Psych Abstract: Correlates of ego development in adolescent group home residents

Research Abstract

Aguilar, C., Brazelton, S., Clary, K., Gonzales, C., Sanchez, E., & Dulin, N. (April 2, 2005). Correlates of ego development in adolescent group home residents. Poster session presented at the Thirty-Fourth Annual Western Psychology Conference for Undergraduate Research, Santa Clara, CA.
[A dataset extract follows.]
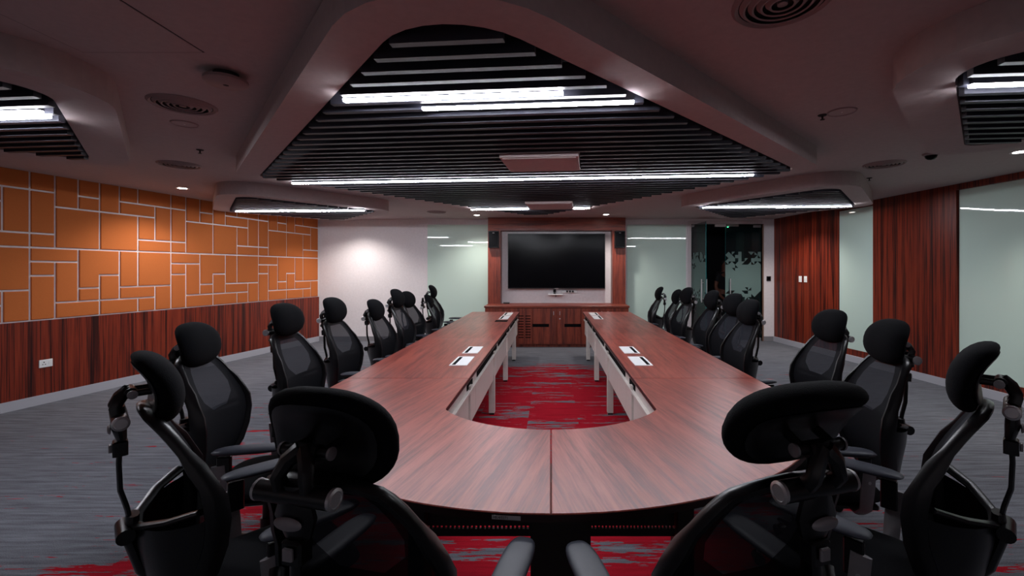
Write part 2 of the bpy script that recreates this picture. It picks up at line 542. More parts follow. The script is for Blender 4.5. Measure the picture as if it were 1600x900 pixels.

The purpose of this study was to examine ego development and other personality constructs in a sample of group home adolescents. At-risk youth are prevalent in today’s society and are often neglected, which is why it’s important for us to research this underrepresented population. Ego development is theoretically described by Loevinger as such: “it encompasses the complexity of moral judgment, the nature of interpersonal relations, and the framework within which one perceives oneself and other people” (Loevinger, 1979). Ego resiliency is defined as the ability to adapt to surrounding environments, through having social, cognitive and personal strategies (Block & Block, 1984). Ego-control includes the ability to avoid or take risks, the ability to contain or express emotion and is related to impulsivity (Funder, 1989). Ego-control, therefore, measures the degree to which people moderate impulses and process thought in consciousness (Funder 1989). The last measure examined was the Big Five Inventory (BFI; John, Donahue & Kentle, 1991). The BFI is a 44-item assessment of the five main dimensions of personality: neuroticism, extraversion, openness to experience, agreeableness, and conscientiousness (John, et al., 1991). Forty-one participants (13 male and 28 female) ages 12 to 18 lived in one of two group home agencies in Southern California. Informed consent was obtained from the agency, legal guardians, and the adolescent. Participants were administered the measures in two questionnaire sessions. Ego development was measured by the Washington University Sentence Completion Test (Hy & Loevinger, 1996). Ego-Resiliency is a 14-item assessment of how individuals respond to varying situational demands (Block & Kremen, 1996). Block’s measure of Ego-control is a 38-item measure of the tendency to contain motivational and emotional impulses (Block, unpublished). Our hypotheses were as follows: ego development would be positively correlated with age, ego-control, ego resiliency, and the openness factor of the BFI. All hypotheses were supported with the exception of the relationship between ego development and ego-control (no significant correlation was found). These results suggest that age and particular personality traits are important in successful ego development. Future research may focus on the developmental progression of adolescents through different stages of ego development.